■ STATED EXERCISE
Write every line out verbatim and omit the pictures.

■ DATASET SECTION
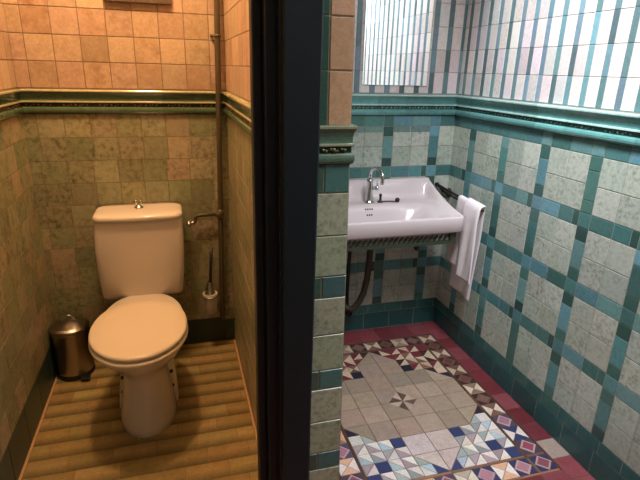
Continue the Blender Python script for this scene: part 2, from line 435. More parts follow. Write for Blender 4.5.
# octagon of 6 x 4 tiles with clipped corners, tongues front and back
for i in range(-3, 3):
    for j in range(-2, 2):
        x0, x1, y0, y1 = cx+i*q, cx+(i+1)*q, cy+j*q, cy+(j+1)*q
        if (i, j) == (-3, -2): T.poly([(x1, y0), (x1, y1), (x0, y1)], w(), .6)
        elif (i, j) == (2, -2): T.poly([(x0, y0), (x1, y1), (x0, y1)], w(), .6)
        elif (i, j) == (-3, 1): T.poly([(x0, y0), (x1, y0), (x1, y1)], w(), .6)
        elif (i, j) == (2, 1): T.poly([(x0, y0), (x1, y0), (x0, y1)], w(), .6)
        else: T.rect(x0, y0, x1, y1, w(), .6)
for sgn in (1, -1):
    for i in (-1, 0):
        x0, x1 = cx+i*q, cx+(i+1)*q
        a, b_ = (cy+2*q*sgn, cy+3*q*sgn)
        ww = w if sgn > 0 else (lambda: jit(random.choice(PALE), .03))
        T.rect(x0, min(a, b_), x1, max(a, b_), ww(), .6)
        out = x0 if i == -1 else x1
        T.poly([(x0, b_), (x1, b_), (cx, cy+4*q*sgn)], ww(), .6)
        e = q/2       # dark corner triangles beside the tip
        mid = (out+cx)/2; z1_, z2_ = b_+e*sgn, b_+q*sgn
        T.poly([(out, b_), (out, z1_), (mid, z1_)], jit(GREYG if sgn < 0 else MAROON), .3)
        T.poly([(mid, z1_), (mid, z2_), (cx, z2_)], jit(NAVY if sgn < 0 else DKBR), .2)
        T.poly([(mid, z1_), (out, z1_), (mid, z2_)], jit(LBLUE if sgn < 0 else CRM), .3, gap=.0008)
        T.poly([(out, z1_), (out, z2_), (mid, z2_)], jit(OFFW if sgn < 0 else MAROON), .3, gap=.0008)
# pinwheel laid in the middle
d = .070
V = [(cx, cy+d), (cx-d, cy), (cx, cy-d), (cx+d, cy)]
for k in range(4):
    a = V[k]; nx = V[(k-1) % 4]; mid = ((a[0]+nx[0])/2, (a[1]+nx[1])/2)
    T.poly([(cx, cy), a, mid], jit((104, 82, 70)), .6, gap=.0006, h=.0026)
    T.poly([(cx, cy), mid, nx], jit((196, 174, 158)), .6, gap=.0006, h=.0026)
# four corner fields of 5 cm squares, each cut in triangles
e = q/2
random.seed(21)
def tri_square(x0, y0, x1, y1, pal):
    A, B, Cc, D = (x0, y0), (x1, y0), (x1, y1), (x0, y1)
    k = random.random(); g = .0008
    if k < .46: T.poly([A, B, Cc], jit(pal[0]), .3, gap=g); T.poly([A, Cc, D], jit(random.choice(pal[1:])), .3, gap=g)
    elif k < .92: T.poly([A, B, D], jit(random.choice(pal[1:])), .3, gap=g); T.poly([B, Cc, D], jit(pal[0]), .3, gap=g)
    else:
        m = ((x0+x1)/2, (y0+y1)/2); o = random.choice((0, 1))
        for n_, tr in enumerate(([A, B, m], [B, Cc, m], [Cc, D, m], [D, A, m])):
            T.poly(tr, jit(pal[0] if (n_+o) % 2 else random.choice(pal[1:])), .3, gap=g)
PAL_F = [OFFW, GREYG, LBLUE, (180, 170, 174), (176, 154, 162), (150, 152, 156)]
PAL_B = [CRM, MAROON, DKBR, (146, 106, 90), (128, 60, 62), BROWN]
navy_f = {(0, 3), (2, 1), (3, 0)}
for sx in (1, -1):
    for sy in (1, -1):
        for i in range(4):
            for j in range(4):
                xa, xb = cx+sx*(q+i*e), cx+sx*(q+(i+1)*e)
                ya, yb = cy+sy*(2*q+j*e), cy+sy*(2*q+(j+1)*e)
                x0, x1, y0, y1 = min(xa, xb), max(xa, xb), min(ya, yb), max(ya, yb)
                pal = PAL_F if sy < 0 else PAL_B
                nav = ((i, j) in {(0, 0), (2, 2), (3, 3)})
                if nav: T.rect(x0, y0, x1, y1, jit(NAVY if sy < 0 else (44, 42, 60) if i == 0 else MAROON), .2, gap=.0008)
                else: tri_square(x0, y0, x1, y1, pal)
        # the triangle left by the clipped octagon corner
        X0, X1, Y0, Y1 = cx+sx*2*q, cx+sx*3*q, cy+sy*2*q, cy+sy*q
        M2 = ((X0+X1)/2, (Y0+Y1)/2)
        T.poly([(X1, Y1), (X1, (Y0+Y1)/2), M2], jit((52, 44, 62)), .2, gap=.0008)
        T.poly([(X0, Y0), ((X0+X1)/2, Y0), M2], jit(pal[2] if sy > 0 else GREYG), .2, gap=.0008)
        T.poly([M2, (X1, (Y0+Y1)/2), (X1, Y0), ((X0+X1)/2, Y0)], jit(OFFW if sy < 0 else CRM), .3, gap=.0008)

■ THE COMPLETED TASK
Continue the Blender Python script for this scene: part 2, from line 435. More parts follow. Write for Blender 4.5.
# octagon of 6 x 4 tiles with clipped corners, tongues front and back
for i in range(-3, 3):
    for j in range(-2, 2):
        x0, x1, y0, y1 = cx+i*q, cx+(i+1)*q, cy+j*q, cy+(j+1)*q
        if (i, j) == (-3, -2): T.poly([(x1, y0), (x1, y1), (x0, y1)], w(), .6)
        elif (i, j) == (2, -2): T.poly([(x0, y0), (x1, y1), (x0, y1)], w(), .6)
        elif (i, j) == (-3, 1): T.poly([(x0, y0), (x1, y0), (x1, y1)], w(), .6)
        elif (i, j) == (2, 1): T.poly([(x0, y0), (x1, y0), (x0, y1)], w(), .6)
        else: T.rect(x0, y0, x1, y1, w(), .6)
for sgn in (1, -1):
    for i in (-1, 0):
        x0, x1 = cx+i*q, cx+(i+1)*q
        a, b_ = (cy+2*q*sgn, cy+3*q*sgn)
        ww = w if sgn > 0 else (lambda: jit(random.choice(PALE), .03))
        T.rect(x0, min(a, b_), x1, max(a, b_), ww(), .6)
        out = x0 if i == -1 else x1
        T.poly([(x0, b_), (x1, b_), (cx, cy+4*q*sgn)], ww(), .6)
        e = q/2       # dark corner triangles beside the tip
        mid = (out+cx)/2; z1_, z2_ = b_+e*sgn, b_+q*sgn
        T.poly([(out, b_), (out, z1_), (mid, z1_)], jit(GREYG if sgn < 0 else MAROON), .3)
        T.poly([(mid, z1_), (mid, z2_), (cx, z2_)], jit(NAVY if sgn < 0 else DKBR), .2)
        T.poly([(mid, z1_), (out, z1_), (mid, z2_)], jit(LBLUE if sgn < 0 else CRM), .3, gap=.0008)
        T.poly([(out, z1_), (out, z2_), (mid, z2_)], jit(OFFW if sgn < 0 else MAROON), .3, gap=.0008)
# pinwheel laid in the middle
d = .070
V = [(cx, cy+d), (cx-d, cy), (cx, cy-d), (cx+d, cy)]
for k in range(4):
    a = V[k]; nx = V[(k-1) % 4]; mid = ((a[0]+nx[0])/2, (a[1]+nx[1])/2)
    T.poly([(cx, cy), a, mid], jit((104, 82, 70)), .6, gap=.0006, h=.0026)
    T.poly([(cx, cy), mid, nx], jit((196, 174, 158)), .6, gap=.0006, h=.0026)
# four corner fields of 5 cm squares, each cut in triangles
e = q/2
random.seed(21)
def tri_square(x0, y0, x1, y1, pal):
    A, B, Cc, D = (x0, y0), (x1, y0), (x1, y1), (x0, y1)
    k = random.random(); g = .0008
    if k < .46: T.poly([A, B, Cc], jit(pal[0]), .3, gap=g); T.poly([A, Cc, D], jit(random.choice(pal[1:])), .3, gap=g)
    elif k < .92: T.poly([A, B, D], jit(random.choice(pal[1:])), .3, gap=g); T.poly([B, Cc, D], jit(pal[0]), .3, gap=g)
    else:
        m = ((x0+x1)/2, (y0+y1)/2); o = random.choice((0, 1))
        for n_, tr in enumerate(([A, B, m], [B, Cc, m], [Cc, D, m], [D, A, m])):
            T.poly(tr, jit(pal[0] if (n_+o) % 2 else random.choice(pal[1:])), .3, gap=g)
PAL_F = [OFFW, GREYG, LBLUE, (180, 170, 174), (176, 154, 162), (150, 152, 156)]
PAL_B = [CRM, MAROON, DKBR, (146, 106, 90), (128, 60, 62), BROWN]
navy_f = {(0, 3), (2, 1), (3, 0)}
for sx in (1, -1):
    for sy in (1, -1):
        for i in range(4):
            for j in range(4):
                xa, xb = cx+sx*(q+i*e), cx+sx*(q+(i+1)*e)
                ya, yb = cy+sy*(2*q+j*e), cy+sy*(2*q+(j+1)*e)
                x0, x1, y0, y1 = min(xa, xb), max(xa, xb), min(ya, yb), max(ya, yb)
                pal = PAL_F if sy < 0 else PAL_B
                nav = ((i, j) in {(0, 0), (2, 2), (3, 3)})
                if nav: T.rect(x0, y0, x1, y1, jit(NAVY if sy < 0 else (44, 42, 60) if i == 0 else MAROON), .2, gap=.0008)
                else: tri_square(x0, y0, x1, y1, pal)
        # the triangle left by the clipped octagon corner
        X0, X1, Y0, Y1 = cx+sx*2*q, cx+sx*3*q, cy+sy*2*q, cy+sy*q
        M2 = ((X0+X1)/2, (Y0+Y1)/2)
        T.poly([(X1, Y1), (X1, (Y0+Y1)/2), M2], jit((52, 44, 62)), .2, gap=.0008)
        T.poly([(X0, Y0), ((X0+X1)/2, Y0), M2], jit(pal[2] if sy > 0 else GREYG), .2, gap=.0008)
        T.poly([M2, (X1, (Y0+Y1)/2), (X1, Y0), ((X0+X1)/2, Y0)], jit(OFFW if sy < 0 else CRM), .3, gap=.0008)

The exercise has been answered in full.